Others in Egypt did not buy Sadat’s argument; he was assassinated a few years later by a member of an al-Qaeda precursor organization.


Tea with Sadat

Arafat took Sadat’s experience and fate to heart. In 2000, President Bill Clinton hosted Arafat and then-Israeli Prime Minister Ehud Barak at Camp David in an attempt to end the Israel-Arab conflict once and for all. Barak offered Arafat almost every square inch of the West Bank and Gaza Strip, plus eastern Jerusalem, in exchange for peace. Barak only wanted to keep what was under the Temple Mount because there lay the remnants of the First and Second Jewish Temples.


Arafat jumped to his feet, started to tremble are said, “There was no Jewish Temple.” (Ed. Note: Muslims sources make it abundantly clear that Solomon’s Temple was indeed on this very spot.) He added, “I will not have tea with Sadat.”


Clinton was astonished. How could Arafat deny the existence of Solomon’s Temple? But what mattered more to Arafat was his fear of assassination if he ended the war and agreed to let the Jews i.e., non-Muslims, rule what Muslims know as Islamic territory. Sadat paid with his life by signing an agreement with Israel. Arafat would not suffer the same fate.


Is Reform Possible?

Where does this leave us? This situation seems dire and gloomy. But this is how Muslims understand the land Israel controls, be it Tel Aviv, or Jewish towns and villages in the territory Israel captured in the ‘67 war. Given this reality, it is essential that Israel and its friends understand that, without a reform in Islam, the situation will not change.


But there are ways for Islam to reform. The Quran is divided into two periods: The earlier period when Muhammad and his new religion were weak; and the later period where Muhammad was strong and the ruler of a state.


In the earlier period, Muhammad was looking for ways to survive. During that period, Muslims believe that Allah told them to get along with others. For example, the Quranic verse regarding non-Muslims, “To me my religion, and to you yours.” Elsewhere, “There is to be no forced conversion (to Islam).”

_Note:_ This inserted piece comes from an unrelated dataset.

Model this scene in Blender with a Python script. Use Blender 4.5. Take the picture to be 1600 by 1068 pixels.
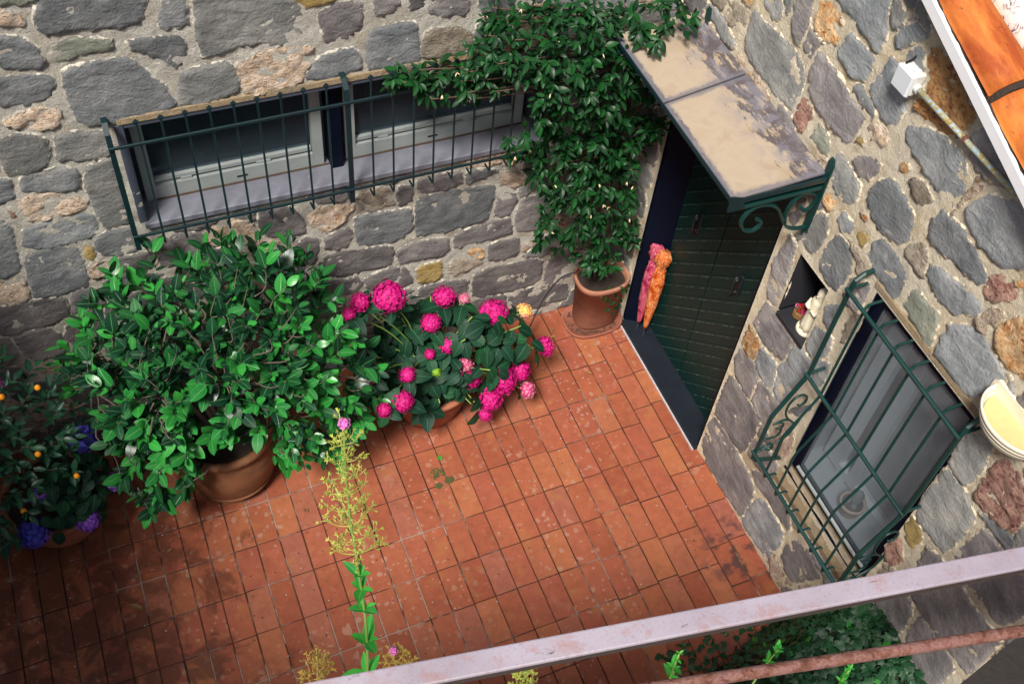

In the later period, however, when Muhammad ruled his Islamic state, getting along with others was rejected. Others were to submit. If Allah said both, then Muslims were to follow both. How did Muslims solve this seeming impossible contradiction? Almost every Muslim theological scholar accepts the principle that the earlier peaceful verses were supplanted by the later ones.


But must this be so? Muslims believe Allah revealed both. Why did he do this? Did Allah envision a time when the Muslims might need these more peaceful verses? Is that time now, when Islam is weak compared to the non-Muslim world?


Today, most Muslims seem to think they have no reason to re-interpret their sources because the West keeps giving into their demands. Maybe only after the non-Muslim world inflicts a catastrophic defeat on the Muslim world, the majority of its believers will be forced to re-examine their sources and find other ways to peacefully co-exist with the non-Muslim world.

It is essential, then, that Asia and the Western world remain vigilant and stand strong against Muslim attempts to infiltrate and take over, by proselytization when not by force, the non-Muslim world.


It is essential for Israel and its friends to realize that there will not be true peace between the Israelis and any Muslim entity in the surrounding region—not a peace like that between Germany and France after two World Wars, let alone like the one linking the United States and Canada. Israel must continue to be strong and resolute, and defend its culture and borders.